Weaving Soil Science Across Cultures & Environments
A Joint NZSSS and SSA Conference
2nd to 5th December 2024,
Rotorua Energy Events Centre, NZ
Plenary Speakers
Peter Almond
Department of Soil and Physical Sciences at Lincoln University
Biography
Associate Professor Peter Almond is a soil scientist with 30 year’s teaching and research experience in the Department of Soil and Physical Sciences at Lincoln University. His expertise lies in the intersection of soil science (pedology and soil physics), geomorphology and Quaternary geology. He gets out of bed each morning in the pursuit of a better understanding of the interdependencies of earth surface processes and history (including climate history), the soil pattern and the ecosystems dependent on them. Straddling soil science and earth science has seen him work in areas of forest and grassland ecology, Antarctic soil and surface processes, natural hazards, late Quaternary climate change, and climate change mitigation.

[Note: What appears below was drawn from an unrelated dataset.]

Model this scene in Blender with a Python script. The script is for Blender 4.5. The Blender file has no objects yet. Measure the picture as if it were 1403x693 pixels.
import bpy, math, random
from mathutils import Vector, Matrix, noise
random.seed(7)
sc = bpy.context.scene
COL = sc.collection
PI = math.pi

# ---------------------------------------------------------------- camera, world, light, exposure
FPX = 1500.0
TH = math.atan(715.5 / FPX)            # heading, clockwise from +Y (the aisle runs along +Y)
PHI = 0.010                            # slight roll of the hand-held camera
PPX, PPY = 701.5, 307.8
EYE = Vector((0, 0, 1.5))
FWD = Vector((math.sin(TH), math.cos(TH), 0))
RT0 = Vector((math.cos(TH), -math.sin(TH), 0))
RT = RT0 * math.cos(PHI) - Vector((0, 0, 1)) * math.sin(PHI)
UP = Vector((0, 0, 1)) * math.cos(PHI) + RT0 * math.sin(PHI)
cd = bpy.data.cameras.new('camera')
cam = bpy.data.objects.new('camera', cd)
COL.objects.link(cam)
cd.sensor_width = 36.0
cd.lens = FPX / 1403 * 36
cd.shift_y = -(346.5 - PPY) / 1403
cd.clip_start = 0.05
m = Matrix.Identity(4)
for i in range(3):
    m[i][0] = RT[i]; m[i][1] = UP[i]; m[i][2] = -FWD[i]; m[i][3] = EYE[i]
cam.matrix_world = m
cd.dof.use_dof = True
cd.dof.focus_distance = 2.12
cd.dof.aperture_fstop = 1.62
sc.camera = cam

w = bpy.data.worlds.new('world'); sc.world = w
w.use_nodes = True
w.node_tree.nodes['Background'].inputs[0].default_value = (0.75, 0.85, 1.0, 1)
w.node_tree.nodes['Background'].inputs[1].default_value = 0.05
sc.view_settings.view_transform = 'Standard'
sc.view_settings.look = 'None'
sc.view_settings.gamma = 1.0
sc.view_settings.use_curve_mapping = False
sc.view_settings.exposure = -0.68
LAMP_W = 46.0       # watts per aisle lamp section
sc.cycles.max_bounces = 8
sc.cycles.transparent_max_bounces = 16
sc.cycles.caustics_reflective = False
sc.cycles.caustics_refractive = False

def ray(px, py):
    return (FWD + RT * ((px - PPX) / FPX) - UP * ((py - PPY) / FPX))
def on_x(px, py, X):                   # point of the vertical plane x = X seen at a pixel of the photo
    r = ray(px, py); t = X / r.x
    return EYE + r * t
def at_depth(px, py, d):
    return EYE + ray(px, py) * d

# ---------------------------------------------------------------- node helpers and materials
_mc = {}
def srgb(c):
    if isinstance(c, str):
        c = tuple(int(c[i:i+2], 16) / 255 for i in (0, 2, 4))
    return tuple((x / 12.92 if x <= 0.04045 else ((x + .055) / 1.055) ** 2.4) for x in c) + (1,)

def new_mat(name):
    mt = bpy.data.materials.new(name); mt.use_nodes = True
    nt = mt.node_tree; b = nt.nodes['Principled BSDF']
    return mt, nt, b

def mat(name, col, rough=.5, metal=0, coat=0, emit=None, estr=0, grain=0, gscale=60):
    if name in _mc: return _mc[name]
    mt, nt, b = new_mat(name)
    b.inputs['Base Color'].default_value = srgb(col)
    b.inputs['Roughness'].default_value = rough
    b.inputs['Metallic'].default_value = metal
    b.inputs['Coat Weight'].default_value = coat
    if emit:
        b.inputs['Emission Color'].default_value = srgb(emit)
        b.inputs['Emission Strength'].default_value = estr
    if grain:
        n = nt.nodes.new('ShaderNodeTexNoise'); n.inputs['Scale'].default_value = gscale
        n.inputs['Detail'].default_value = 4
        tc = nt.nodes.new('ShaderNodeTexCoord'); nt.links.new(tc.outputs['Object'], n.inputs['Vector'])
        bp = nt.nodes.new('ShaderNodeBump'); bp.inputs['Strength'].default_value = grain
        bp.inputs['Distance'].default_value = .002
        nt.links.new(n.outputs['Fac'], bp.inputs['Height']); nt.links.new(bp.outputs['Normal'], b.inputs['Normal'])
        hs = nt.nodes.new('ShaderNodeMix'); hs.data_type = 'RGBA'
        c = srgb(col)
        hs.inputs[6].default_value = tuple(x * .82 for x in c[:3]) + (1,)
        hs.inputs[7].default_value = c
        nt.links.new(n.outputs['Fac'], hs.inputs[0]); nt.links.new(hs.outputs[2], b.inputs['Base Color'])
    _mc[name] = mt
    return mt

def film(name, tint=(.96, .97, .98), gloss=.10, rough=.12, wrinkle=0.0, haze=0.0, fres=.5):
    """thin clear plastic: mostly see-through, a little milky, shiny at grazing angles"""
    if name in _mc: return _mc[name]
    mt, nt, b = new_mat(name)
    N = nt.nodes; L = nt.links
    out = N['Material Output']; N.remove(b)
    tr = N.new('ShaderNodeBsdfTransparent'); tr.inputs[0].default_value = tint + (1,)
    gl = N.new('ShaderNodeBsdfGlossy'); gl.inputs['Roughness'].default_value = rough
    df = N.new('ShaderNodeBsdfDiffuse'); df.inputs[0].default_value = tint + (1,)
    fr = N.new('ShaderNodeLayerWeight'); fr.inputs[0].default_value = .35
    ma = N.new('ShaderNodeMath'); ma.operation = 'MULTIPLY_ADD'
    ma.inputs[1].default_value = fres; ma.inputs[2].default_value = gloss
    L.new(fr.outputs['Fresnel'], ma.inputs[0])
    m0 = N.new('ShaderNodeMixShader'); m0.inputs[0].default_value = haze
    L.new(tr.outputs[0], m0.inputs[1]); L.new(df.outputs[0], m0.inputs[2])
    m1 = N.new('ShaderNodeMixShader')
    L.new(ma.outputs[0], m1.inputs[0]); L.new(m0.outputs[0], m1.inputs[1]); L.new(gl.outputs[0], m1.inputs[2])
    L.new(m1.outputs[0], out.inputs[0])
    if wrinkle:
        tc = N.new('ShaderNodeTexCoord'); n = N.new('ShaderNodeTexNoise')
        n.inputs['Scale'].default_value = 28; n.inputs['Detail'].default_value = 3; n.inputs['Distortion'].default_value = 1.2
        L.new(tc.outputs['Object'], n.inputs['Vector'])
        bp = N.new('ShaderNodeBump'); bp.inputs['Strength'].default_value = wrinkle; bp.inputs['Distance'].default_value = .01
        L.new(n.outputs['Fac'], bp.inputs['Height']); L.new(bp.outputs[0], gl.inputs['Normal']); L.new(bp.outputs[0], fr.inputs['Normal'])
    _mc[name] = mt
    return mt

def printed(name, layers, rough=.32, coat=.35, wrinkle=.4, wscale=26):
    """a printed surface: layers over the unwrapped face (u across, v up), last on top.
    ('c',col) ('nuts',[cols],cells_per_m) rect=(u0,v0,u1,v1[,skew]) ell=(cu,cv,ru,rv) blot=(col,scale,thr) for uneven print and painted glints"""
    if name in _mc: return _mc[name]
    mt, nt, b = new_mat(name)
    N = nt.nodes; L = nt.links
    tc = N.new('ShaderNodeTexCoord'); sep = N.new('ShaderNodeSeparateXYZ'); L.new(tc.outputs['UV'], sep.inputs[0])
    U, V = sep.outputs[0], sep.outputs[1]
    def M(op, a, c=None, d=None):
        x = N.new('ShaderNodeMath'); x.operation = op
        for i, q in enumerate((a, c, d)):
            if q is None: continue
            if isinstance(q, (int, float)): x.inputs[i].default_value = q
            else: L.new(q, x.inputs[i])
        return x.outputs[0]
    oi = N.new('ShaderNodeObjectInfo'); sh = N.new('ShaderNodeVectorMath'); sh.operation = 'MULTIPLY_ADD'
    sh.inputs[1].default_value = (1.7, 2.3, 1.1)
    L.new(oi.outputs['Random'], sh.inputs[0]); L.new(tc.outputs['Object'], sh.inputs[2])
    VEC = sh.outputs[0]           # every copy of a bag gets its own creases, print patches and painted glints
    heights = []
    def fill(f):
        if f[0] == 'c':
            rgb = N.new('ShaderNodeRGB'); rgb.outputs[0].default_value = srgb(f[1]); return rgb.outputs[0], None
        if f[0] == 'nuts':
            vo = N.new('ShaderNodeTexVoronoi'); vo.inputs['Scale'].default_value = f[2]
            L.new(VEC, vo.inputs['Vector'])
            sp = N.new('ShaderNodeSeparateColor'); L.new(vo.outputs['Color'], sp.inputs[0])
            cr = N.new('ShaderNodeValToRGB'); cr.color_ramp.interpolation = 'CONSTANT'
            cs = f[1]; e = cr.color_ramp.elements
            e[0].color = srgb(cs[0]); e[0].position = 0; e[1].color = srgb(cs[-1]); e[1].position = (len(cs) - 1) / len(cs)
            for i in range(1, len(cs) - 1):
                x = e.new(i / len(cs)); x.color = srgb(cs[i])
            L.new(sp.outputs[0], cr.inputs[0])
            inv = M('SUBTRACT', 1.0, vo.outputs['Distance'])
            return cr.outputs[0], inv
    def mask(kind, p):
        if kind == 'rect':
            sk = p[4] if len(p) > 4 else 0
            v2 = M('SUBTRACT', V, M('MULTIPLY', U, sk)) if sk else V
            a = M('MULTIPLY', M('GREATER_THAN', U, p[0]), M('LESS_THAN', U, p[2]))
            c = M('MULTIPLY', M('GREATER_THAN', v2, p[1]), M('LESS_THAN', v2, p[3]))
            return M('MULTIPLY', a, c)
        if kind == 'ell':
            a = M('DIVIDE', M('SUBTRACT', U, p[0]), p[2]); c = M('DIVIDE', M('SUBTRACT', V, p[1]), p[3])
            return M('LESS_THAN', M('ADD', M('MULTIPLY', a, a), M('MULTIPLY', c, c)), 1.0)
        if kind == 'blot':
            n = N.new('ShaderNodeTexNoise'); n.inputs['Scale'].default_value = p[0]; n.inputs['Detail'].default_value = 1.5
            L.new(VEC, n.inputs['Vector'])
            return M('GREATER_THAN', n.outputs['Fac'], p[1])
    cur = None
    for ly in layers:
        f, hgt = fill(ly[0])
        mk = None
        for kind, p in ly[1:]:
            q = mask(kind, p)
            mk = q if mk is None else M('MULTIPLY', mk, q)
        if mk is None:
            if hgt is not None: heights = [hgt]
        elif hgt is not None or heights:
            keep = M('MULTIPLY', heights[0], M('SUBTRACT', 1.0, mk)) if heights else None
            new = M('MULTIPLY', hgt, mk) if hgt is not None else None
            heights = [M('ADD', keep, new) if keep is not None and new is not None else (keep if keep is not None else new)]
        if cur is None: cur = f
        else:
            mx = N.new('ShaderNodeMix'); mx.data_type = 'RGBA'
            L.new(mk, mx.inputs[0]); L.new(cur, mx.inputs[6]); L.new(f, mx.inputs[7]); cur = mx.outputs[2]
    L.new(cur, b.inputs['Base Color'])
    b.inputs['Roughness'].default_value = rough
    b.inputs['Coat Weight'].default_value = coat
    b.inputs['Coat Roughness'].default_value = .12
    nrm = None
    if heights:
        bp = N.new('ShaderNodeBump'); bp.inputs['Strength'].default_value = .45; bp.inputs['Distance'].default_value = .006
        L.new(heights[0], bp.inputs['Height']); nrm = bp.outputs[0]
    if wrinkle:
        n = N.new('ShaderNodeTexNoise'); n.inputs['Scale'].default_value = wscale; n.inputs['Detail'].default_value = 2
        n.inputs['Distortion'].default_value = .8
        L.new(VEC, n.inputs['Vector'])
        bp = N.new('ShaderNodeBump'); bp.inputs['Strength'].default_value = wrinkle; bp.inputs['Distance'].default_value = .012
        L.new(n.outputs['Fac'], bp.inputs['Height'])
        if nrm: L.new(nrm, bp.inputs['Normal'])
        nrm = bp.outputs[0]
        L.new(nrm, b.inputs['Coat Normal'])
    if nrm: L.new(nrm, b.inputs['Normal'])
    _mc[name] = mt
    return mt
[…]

The Soil – Rock Interface: Soil Science’s Role in the Earth Sciences
In the foundational era of soil science in Aotearoa-New Zealand (AoNZ) many of the scientists operating in the area of pedology and soil survey had backgrounds in the earth sciences. Norman Taylor started his career at DSIR as an assistant geologist and Les Grange, whom he succeeded as director of Soil Bureau similarly had a geology training. The earth sciences are key to deciphering the soil pattern, but equally, knowledge of soils feeds back strongly to understanding earth surface history and processes. Soil scientists’ forays into the earth sciences commonly consider the stratigraphy, sedimentology and age of surface materials, which have relevance for soil parent materials and soil age. The materials include loess, tephra, alluvial, glacial or periglacial coverbeds. Aside from having the obvious relevance to understanding soil pattern, outcomes of the research extend into Earth’s climate history, tempo and rate of earth surface change and natural hazards. In the 1973 special issue of the NZ Journal of Geology and Geophysics dedicated to the IXth Congress of the International Union of Quaternary Science, 19 out of 37 papers were offered by soil scientists employed by DSIR Soil Bureau. Of the three Universities with specialised soil science groups in Aotearoa-New Zealand, two of them, at Massey and Waikato Universities, until recent times existed within Earth Science departments. It is my contention that the interdisciplinarity is waning in AoNZ universities and CRIs, yet soil science has much to offer. In my address I aim to demonstrate the contribution soil science makes to the broader earth sciences from my own experience and make the case for soil scientists and their managers to foster the link for the betterment of both disciplines.